───── GIVEN DATA

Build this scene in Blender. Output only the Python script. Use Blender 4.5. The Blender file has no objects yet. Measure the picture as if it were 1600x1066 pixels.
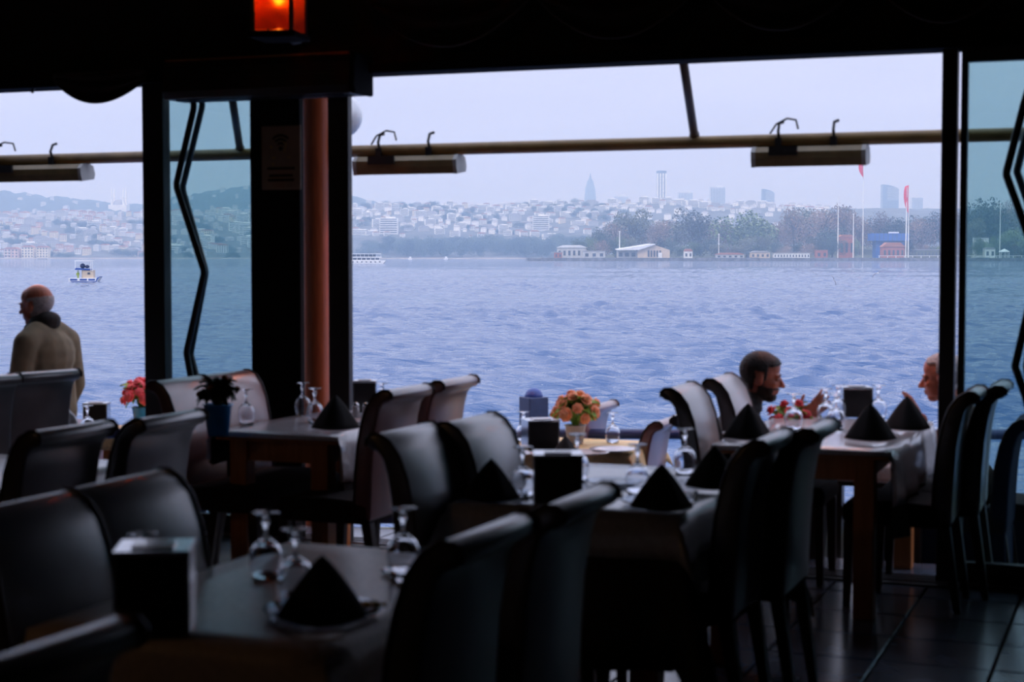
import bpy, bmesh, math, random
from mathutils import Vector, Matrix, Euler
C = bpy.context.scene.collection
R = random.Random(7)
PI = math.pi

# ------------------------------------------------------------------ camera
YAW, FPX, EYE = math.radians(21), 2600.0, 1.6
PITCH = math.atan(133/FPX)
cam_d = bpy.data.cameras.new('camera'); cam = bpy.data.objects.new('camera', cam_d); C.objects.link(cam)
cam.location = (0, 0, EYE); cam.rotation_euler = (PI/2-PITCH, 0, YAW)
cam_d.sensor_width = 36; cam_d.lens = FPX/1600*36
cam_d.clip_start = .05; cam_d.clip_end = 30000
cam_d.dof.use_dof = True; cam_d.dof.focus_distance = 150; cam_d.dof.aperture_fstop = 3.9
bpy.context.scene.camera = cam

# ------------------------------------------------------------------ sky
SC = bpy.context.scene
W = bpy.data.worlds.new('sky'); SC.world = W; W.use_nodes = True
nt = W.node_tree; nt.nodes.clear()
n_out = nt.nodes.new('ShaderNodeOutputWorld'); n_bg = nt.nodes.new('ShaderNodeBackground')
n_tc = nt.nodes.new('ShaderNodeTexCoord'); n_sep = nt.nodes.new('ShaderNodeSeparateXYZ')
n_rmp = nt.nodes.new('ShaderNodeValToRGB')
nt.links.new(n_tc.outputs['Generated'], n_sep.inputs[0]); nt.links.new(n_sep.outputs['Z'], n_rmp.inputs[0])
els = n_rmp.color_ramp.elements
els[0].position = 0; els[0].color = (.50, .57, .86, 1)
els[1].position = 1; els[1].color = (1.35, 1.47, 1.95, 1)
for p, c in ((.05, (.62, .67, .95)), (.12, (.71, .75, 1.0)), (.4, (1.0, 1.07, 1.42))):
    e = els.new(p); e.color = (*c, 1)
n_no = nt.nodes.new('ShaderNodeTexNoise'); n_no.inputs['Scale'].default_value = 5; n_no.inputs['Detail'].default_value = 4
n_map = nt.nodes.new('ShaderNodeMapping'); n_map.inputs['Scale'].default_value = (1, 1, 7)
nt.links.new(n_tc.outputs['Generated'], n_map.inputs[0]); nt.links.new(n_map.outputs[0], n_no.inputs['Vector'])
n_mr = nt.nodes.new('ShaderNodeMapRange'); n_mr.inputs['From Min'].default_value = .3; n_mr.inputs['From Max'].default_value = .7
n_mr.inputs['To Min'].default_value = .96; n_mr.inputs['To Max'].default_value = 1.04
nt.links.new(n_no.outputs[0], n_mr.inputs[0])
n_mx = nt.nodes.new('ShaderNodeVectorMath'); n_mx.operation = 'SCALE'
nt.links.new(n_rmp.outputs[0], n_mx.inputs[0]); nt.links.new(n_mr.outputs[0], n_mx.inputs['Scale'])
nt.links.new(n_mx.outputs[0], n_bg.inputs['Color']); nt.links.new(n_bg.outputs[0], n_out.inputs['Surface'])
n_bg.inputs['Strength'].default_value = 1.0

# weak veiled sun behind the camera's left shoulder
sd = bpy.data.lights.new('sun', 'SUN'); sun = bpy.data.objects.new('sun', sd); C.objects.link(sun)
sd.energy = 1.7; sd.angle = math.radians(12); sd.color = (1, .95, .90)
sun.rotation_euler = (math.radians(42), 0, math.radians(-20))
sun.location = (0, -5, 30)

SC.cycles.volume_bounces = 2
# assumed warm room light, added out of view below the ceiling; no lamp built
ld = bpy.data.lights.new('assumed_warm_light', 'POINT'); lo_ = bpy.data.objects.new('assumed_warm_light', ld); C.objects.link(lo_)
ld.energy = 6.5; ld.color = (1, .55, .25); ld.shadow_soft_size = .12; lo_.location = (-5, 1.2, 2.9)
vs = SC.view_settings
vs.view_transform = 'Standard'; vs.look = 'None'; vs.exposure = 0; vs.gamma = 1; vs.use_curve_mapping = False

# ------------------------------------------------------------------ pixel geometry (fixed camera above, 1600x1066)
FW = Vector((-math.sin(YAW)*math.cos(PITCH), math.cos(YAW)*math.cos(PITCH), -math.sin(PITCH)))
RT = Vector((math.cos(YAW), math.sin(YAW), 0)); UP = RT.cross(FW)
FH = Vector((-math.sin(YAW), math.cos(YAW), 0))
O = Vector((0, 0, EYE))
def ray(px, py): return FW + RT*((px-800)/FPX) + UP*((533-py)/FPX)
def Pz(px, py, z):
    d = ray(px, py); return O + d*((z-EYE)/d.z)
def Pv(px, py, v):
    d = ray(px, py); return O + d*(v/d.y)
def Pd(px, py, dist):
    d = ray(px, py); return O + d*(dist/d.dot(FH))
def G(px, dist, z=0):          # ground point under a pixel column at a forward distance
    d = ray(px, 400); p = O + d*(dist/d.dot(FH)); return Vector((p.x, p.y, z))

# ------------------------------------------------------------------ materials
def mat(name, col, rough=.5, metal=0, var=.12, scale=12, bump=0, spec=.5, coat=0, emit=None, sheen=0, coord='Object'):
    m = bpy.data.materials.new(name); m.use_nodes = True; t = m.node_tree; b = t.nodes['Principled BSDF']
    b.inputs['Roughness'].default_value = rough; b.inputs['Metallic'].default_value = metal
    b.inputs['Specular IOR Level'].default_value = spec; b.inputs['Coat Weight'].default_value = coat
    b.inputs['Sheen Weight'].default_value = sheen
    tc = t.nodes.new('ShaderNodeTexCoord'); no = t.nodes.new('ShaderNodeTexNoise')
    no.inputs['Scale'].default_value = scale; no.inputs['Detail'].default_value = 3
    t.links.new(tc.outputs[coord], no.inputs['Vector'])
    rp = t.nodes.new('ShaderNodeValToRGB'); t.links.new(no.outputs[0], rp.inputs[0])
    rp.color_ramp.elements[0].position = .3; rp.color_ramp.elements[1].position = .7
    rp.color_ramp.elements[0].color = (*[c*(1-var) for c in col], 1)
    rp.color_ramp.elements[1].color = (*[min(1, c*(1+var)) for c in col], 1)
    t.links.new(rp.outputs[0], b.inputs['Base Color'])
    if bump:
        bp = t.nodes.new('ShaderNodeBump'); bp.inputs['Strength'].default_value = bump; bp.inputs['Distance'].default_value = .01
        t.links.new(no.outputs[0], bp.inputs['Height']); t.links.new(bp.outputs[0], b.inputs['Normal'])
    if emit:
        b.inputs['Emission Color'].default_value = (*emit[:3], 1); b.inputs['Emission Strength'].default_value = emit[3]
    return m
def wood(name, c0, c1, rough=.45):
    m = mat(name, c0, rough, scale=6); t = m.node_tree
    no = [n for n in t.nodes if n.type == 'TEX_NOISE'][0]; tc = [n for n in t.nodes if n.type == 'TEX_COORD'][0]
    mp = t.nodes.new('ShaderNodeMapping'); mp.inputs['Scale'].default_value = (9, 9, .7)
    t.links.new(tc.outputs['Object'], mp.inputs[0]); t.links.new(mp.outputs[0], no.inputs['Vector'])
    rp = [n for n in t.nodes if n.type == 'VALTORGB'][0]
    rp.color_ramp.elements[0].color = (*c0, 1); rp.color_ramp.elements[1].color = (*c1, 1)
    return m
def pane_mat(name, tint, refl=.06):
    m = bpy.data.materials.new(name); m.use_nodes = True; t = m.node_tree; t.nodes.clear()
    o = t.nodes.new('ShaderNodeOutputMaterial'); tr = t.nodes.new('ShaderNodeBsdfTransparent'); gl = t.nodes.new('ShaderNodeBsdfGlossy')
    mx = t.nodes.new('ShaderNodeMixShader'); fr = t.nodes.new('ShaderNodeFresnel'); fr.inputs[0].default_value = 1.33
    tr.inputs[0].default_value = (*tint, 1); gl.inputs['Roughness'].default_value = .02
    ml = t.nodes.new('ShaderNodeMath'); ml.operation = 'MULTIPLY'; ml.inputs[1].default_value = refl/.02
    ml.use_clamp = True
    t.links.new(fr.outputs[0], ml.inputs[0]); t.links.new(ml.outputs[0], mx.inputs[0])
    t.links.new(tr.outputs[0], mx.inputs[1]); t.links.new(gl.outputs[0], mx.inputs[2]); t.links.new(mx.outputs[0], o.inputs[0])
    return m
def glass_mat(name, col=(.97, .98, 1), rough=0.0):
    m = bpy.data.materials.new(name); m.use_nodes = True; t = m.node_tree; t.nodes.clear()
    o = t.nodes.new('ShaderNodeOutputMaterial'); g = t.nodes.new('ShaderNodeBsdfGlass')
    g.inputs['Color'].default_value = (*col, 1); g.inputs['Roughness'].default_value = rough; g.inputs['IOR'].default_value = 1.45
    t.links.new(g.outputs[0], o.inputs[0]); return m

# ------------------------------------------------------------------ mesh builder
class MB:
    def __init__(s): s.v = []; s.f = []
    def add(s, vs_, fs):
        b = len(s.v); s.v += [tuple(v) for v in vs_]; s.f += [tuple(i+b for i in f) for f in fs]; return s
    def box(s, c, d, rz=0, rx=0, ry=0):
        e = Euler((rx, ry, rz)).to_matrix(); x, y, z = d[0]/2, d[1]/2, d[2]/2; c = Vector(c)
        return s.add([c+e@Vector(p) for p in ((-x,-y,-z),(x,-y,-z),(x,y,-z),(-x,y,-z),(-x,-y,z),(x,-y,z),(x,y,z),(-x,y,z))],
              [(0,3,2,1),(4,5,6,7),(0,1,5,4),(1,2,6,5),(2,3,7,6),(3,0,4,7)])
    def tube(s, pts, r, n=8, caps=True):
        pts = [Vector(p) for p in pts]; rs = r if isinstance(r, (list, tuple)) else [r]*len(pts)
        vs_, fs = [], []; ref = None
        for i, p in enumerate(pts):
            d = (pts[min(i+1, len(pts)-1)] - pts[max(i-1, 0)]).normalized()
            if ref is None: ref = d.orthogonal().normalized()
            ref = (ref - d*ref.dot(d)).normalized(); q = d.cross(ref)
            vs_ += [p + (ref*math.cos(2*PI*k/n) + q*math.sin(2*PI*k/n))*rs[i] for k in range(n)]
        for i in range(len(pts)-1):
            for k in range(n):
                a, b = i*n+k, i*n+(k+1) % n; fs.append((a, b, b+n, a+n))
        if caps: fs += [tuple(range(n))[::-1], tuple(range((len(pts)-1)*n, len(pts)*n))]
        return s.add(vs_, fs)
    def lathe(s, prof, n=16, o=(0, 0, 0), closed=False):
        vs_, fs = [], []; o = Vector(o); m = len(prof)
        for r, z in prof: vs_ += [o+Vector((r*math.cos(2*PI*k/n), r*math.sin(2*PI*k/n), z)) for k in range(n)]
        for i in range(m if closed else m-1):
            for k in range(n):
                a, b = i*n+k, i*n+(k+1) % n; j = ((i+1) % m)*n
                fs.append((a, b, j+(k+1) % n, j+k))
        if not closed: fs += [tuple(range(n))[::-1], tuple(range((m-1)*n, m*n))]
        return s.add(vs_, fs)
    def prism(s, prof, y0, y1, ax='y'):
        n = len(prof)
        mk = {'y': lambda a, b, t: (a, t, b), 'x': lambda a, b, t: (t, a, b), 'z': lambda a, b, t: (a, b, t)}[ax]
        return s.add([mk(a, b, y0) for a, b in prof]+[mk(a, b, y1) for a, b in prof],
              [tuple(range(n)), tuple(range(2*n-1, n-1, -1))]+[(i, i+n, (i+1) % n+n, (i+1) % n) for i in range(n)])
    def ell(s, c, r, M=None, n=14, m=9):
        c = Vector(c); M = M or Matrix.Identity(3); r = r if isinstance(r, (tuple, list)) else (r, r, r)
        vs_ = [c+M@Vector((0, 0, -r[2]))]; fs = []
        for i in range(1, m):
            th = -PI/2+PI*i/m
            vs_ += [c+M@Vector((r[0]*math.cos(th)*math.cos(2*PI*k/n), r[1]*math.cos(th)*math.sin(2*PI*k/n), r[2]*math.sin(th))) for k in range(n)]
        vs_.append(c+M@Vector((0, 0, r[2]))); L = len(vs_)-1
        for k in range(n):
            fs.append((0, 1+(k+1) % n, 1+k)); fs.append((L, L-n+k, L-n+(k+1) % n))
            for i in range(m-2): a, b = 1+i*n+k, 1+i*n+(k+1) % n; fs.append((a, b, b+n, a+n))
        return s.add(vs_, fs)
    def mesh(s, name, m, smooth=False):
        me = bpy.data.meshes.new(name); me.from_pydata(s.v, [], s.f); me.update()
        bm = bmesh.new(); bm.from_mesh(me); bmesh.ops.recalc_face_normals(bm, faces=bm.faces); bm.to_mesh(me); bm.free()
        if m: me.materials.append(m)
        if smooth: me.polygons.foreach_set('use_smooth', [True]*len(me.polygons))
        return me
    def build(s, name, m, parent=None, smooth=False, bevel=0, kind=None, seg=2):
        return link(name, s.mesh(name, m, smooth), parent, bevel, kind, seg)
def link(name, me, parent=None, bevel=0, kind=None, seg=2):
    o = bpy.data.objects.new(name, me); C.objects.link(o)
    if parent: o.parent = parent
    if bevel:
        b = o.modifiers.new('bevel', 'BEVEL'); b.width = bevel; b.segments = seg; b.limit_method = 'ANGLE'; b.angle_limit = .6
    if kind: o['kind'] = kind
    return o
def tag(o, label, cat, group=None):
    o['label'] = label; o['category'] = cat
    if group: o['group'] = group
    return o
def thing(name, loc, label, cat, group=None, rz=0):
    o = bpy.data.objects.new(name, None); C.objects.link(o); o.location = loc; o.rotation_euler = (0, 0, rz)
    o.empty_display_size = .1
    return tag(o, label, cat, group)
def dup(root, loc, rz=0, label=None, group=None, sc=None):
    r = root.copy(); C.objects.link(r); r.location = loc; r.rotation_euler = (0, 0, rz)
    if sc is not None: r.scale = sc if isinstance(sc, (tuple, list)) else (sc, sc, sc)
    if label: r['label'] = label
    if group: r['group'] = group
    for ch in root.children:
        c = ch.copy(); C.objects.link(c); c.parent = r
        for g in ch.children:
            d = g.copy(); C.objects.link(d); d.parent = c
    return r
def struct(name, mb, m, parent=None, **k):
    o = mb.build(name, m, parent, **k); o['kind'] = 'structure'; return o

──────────

TASK INSTRUCTIONS: Please quote the lines of the material, beginning with the first and ending with the one that contains "bpy.context.scene.camera = cam", exactly as written and without any pictures.

ANSWER IN FULL:
Build this scene in Blender. Output only the Python script. Use Blender 4.5. The Blender file has no objects yet. Measure the picture as if it were 1600x1066 pixels.
import bpy, bmesh, math, random
from mathutils import Vector, Matrix, Euler
C = bpy.context.scene.collection
R = random.Random(7)
PI = math.pi

# ------------------------------------------------------------------ camera
YAW, FPX, EYE = math.radians(21), 2600.0, 1.6
PITCH = math.atan(133/FPX)
cam_d = bpy.data.cameras.new('camera'); cam = bpy.data.objects.new('camera', cam_d); C.objects.link(cam)
cam.location = (0, 0, EYE); cam.rotation_euler = (PI/2-PITCH, 0, YAW)
cam_d.sensor_width = 36; cam_d.lens = FPX/1600*36
cam_d.clip_start = .05; cam_d.clip_end = 30000
cam_d.dof.use_dof = True; cam_d.dof.focus_distance = 150; cam_d.dof.aperture_fstop = 3.9
bpy.context.scene.camera = cam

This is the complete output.